Independent Contractors
Some companies deny workers with many legal protections and benefits (including the right to overtime pay) by calling them “independent contractors” instead of “employees.” But whether a worker truly is an independent contractor depends on the real-life circumstances of his employment. A worker is not an independent contractor just because he signed a contract that labeled him a contractor.
Which Employees Are Not Paid by the Hour?
Many workers paid by the job, by the day, or by commission think they are not entitled to overtime pay just because they are not paid on an “hourly” basis. This is wrong. In fact, millions of employees paid on a job-rate, day-rate, or commissioned basis are entitled to extra overtime pay when they work over 40 hours in a week.

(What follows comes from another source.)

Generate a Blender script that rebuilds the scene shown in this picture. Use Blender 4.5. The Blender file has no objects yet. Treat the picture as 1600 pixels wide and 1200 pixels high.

Miscalculation of Work Time & Overtime Pay
Some (but not nearly all) of the common violations include: “rounding” employees’ clock-in and clock-out times in a manner that always benefits the company; avoiding overtime pay by splitting the week’s hours into separate paychecks; using a “comp time” system to shift overtime hours from the week worked into a sub-40 hour week; basing time-and-one-half overtime pay on a pay rate that does not include commissions, bonuses, or shift differentials; paying salaried employees “half-time” for their overtime work; calculating time-and-one-half overtime based on the week’s lowest pay rate; failing to combine hours worked at different pay rates in determining whether 40 hours were worked.